* [Written exercise]
Transcribe the material verbatim in full; the pictures do not belong in the copy.

* [Collected data]
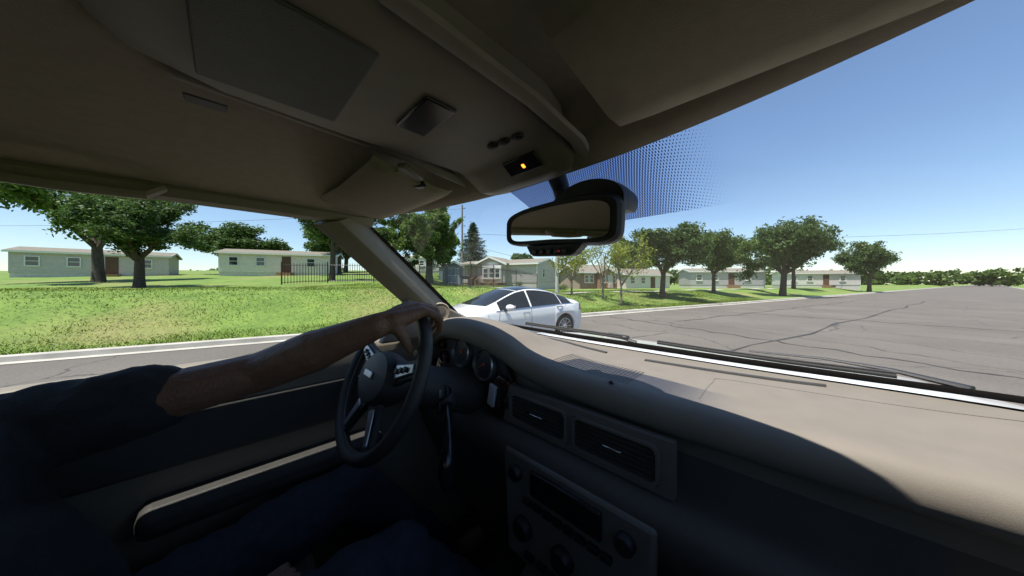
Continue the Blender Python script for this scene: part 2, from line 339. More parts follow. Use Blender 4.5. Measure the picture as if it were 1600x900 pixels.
# grass blades on the bank that faces the road
def blades():
    n = 150000
    s = rng.uniform(-32, 34, n); t = KERB + .2 + (rng.random(n) ** 1.5) * 13
    V = []; F = []
    for i in range(n):
        x, y = st(s[i], t[i]); z = ground(x, y); h = rng.uniform(.025, .075) * (1 + .5 * math.sin(x * 1.7) * math.sin(y * 1.3 + 1)); a = rng.uniform(0, 6.28); wd = .008 + .0005 * y
        if KERB + 6.9 < t[i] < KERB + 8.3 and s[i] > 7.4: continue
        c, q = math.cos(a) * wd, math.sin(a) * wd; l = rng.uniform(-.09, .09, 2); k = len(V)
        V += [(x - c, y - q, z - .01), (x + c, y + q, z - .01), (x + l[0], y + l[1], z + h)]; F.append((k, k + 1, k + 2))
    me = bpy.data.meshes.new('grass'); me.from_pydata(V, [], F); me.materials.append(M['blade']); me.shade_smooth()
    nr = rng.normal(0, .22, (len(F), 3)) + np.array([0, 0, 1]); nr /= np.linalg.norm(nr, axis=1)[:, None]; me.normals_split_custom_set(np.repeat(nr, 3, axis=0).tolist())
    return tag(link(bpy.data.objects.new('grass', me)), 'short uneven grass growing on the bank beyond the road', 'grass', kind='stuff')
blades()

# ---------------------------------------------------------------- trees
def limb(g, p, d, L, r, depth, tips, bend=.25, n=6, split=(2, 3), up=.25):
    pts = [Vector(p)]; d = Vector(d).normalized(); rr = [r]
    for i in range(4):
        d = (d + Vector(rng.normal(0, bend * .5, 3)) + Vector((0, 0, up * .3))).normalized()
        pts.append(pts[-1] + d * L / 4); rr.append(r * (1 - .45 * (i + 1) / 4))
    g.tube(pts, rr, n)
    tips += [tuple(q) for q in pts[2:]]
    if depth > 0:
        for k in range(rng.integers(split[0], split[1] + 1)):
            a = rng.uniform(0, 6.28); side = d.orthogonal().normalized(); side.rotate(Matrix.Rotation(a, 3, d))
            nd = (d + side * rng.uniform(.5, 1.0)).normalized(); st_ = pts[rng.integers(2, 5)]
            limb(g, st_, nd, L * rng.uniform(.6, .8), rr[-1] * .8, depth - 1, tips, bend, max(n - 1, 4), split, up)
def leaf_mesh(C, size, flat=.5):
    """C: Nx3 leaf centres; each leaf a folded pair of triangles"""
    n = len(C); a = rng.normal(0, 1, (n, 3)); a /= np.linalg.norm(a, axis=1)[:, None]
    b = rng.normal(0, 1, (n, 3)); b -= a * (a * b).sum(1)[:, None]; b /= np.linalg.norm(b, axis=1)[:, None]
    s = size * rng.uniform(.6, 1.3, (n, 1)); V = np.empty((n, 4, 3))
    V[:, 0] = C - a * s; V[:, 1] = C + b * s * flat; V[:, 2] = C + a * s; V[:, 3] = C - b * s * flat
    me = bpy.data.meshes.new('crown'); me.vertices.add(4 * n); me.vertices.foreach_set('co', V.reshape(-1))
    me.loops.add(4 * n); me.loops.foreach_set('vertex_index', np.arange(4 * n, dtype=np.int32)); me.polygons.add(n)
    me.polygons.foreach_set('loop_start', np.arange(0, 4 * n, 4, dtype=np.int32)); me.polygons.foreach_set('loop_total', np.full(n, 4, np.int32))
    me.update(calc_edges=True); return me
def clumps(centres, per, spread, squash=.7):
    out = []
    for c in centres:
        k = int(per * rng.uniform(.4, 1.5)); p = rng.normal(0, 1, (k, 3)); p /= np.linalg.norm(p, axis=1)[:, None]
        tw = rng.normal(0, 1, (6, 3)); tw /= np.linalg.norm(tw, axis=1)[:, None]; tw *= .55       # leaves gather on twigs
        p = p * rng.random((k, 1)) ** .6 * .75 + tw[rng.integers(0, 6, k)]
        out.append(p * spread * 1.45 * rng.uniform(.6, 1.2) * np.array([1, 1, squash]) + np.array(c))
    return np.concatenate(out)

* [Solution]
Continue the Blender Python script for this scene: part 2, from line 339. More parts follow. Use Blender 4.5. Measure the picture as if it were 1600x900 pixels.
# grass blades on the bank that faces the road
def blades():
    n = 150000
    s = rng.uniform(-32, 34, n); t = KERB + .2 + (rng.random(n) ** 1.5) * 13
    V = []; F = []
    for i in range(n):
        x, y = st(s[i], t[i]); z = ground(x, y); h = rng.uniform(.025, .075) * (1 + .5 * math.sin(x * 1.7) * math.sin(y * 1.3 + 1)); a = rng.uniform(0, 6.28); wd = .008 + .0005 * y
        if KERB + 6.9 < t[i] < KERB + 8.3 and s[i] > 7.4: continue
        c, q = math.cos(a) * wd, math.sin(a) * wd; l = rng.uniform(-.09, .09, 2); k = len(V)
        V += [(x - c, y - q, z - .01), (x + c, y + q, z - .01), (x + l[0], y + l[1], z + h)]; F.append((k, k + 1, k + 2))
    me = bpy.data.meshes.new('grass'); me.from_pydata(V, [], F); me.materials.append(M['blade']); me.shade_smooth()
    nr = rng.normal(0, .22, (len(F), 3)) + np.array([0, 0, 1]); nr /= np.linalg.norm(nr, axis=1)[:, None]; me.normals_split_custom_set(np.repeat(nr, 3, axis=0).tolist())
    return tag(link(bpy.data.objects.new('grass', me)), 'short uneven grass growing on the bank beyond the road', 'grass', kind='stuff')
blades()

# ---------------------------------------------------------------- trees
def limb(g, p, d, L, r, depth, tips, bend=.25, n=6, split=(2, 3), up=.25):
    pts = [Vector(p)]; d = Vector(d).normalized(); rr = [r]
    for i in range(4):
        d = (d + Vector(rng.normal(0, bend * .5, 3)) + Vector((0, 0, up * .3))).normalized()
        pts.append(pts[-1] + d * L / 4); rr.append(r * (1 - .45 * (i + 1) / 4))
    g.tube(pts, rr, n)
    tips += [tuple(q) for q in pts[2:]]
    if depth > 0:
        for k in range(rng.integers(split[0], split[1] + 1)):
            a = rng.uniform(0, 6.28); side = d.orthogonal().normalized(); side.rotate(Matrix.Rotation(a, 3, d))
            nd = (d + side * rng.uniform(.5, 1.0)).normalized(); st_ = pts[rng.integers(2, 5)]
            limb(g, st_, nd, L * rng.uniform(.6, .8), rr[-1] * .8, depth - 1, tips, bend, max(n - 1, 4), split, up)
def leaf_mesh(C, size, flat=.5):
    """C: Nx3 leaf centres; each leaf a folded pair of triangles"""
    n = len(C); a = rng.normal(0, 1, (n, 3)); a /= np.linalg.norm(a, axis=1)[:, None]
    b = rng.normal(0, 1, (n, 3)); b -= a * (a * b).sum(1)[:, None]; b /= np.linalg.norm(b, axis=1)[:, None]
    s = size * rng.uniform(.6, 1.3, (n, 1)); V = np.empty((n, 4, 3))
    V[:, 0] = C - a * s; V[:, 1] = C + b * s * flat; V[:, 2] = C + a * s; V[:, 3] = C - b * s * flat
    me = bpy.data.meshes.new('crown'); me.vertices.add(4 * n); me.vertices.foreach_set('co', V.reshape(-1))
    me.loops.add(4 * n); me.loops.foreach_set('vertex_index', np.arange(4 * n, dtype=np.int32)); me.polygons.add(n)
    me.polygons.foreach_set('loop_start', np.arange(0, 4 * n, 4, dtype=np.int32)); me.polygons.foreach_set('loop_total', np.full(n, 4, np.int32))
    me.update(calc_edges=True); return me
def clumps(centres, per, spread, squash=.7):
    out = []
    for c in centres:
        k = int(per * rng.uniform(.4, 1.5)); p = rng.normal(0, 1, (k, 3)); p /= np.linalg.norm(p, axis=1)[:, None]
        tw = rng.normal(0, 1, (6, 3)); tw /= np.linalg.norm(tw, axis=1)[:, None]; tw *= .55       # leaves gather on twigs
        p = p * rng.random((k, 1)) ** .6 * .75 + tw[rng.integers(0, 6, k)]
        out.append(p * spread * 1.45 * rng.uniform(.6, 1.2) * np.array([1, 1, squash]) + np.array(c))
    return np.concatenate(out)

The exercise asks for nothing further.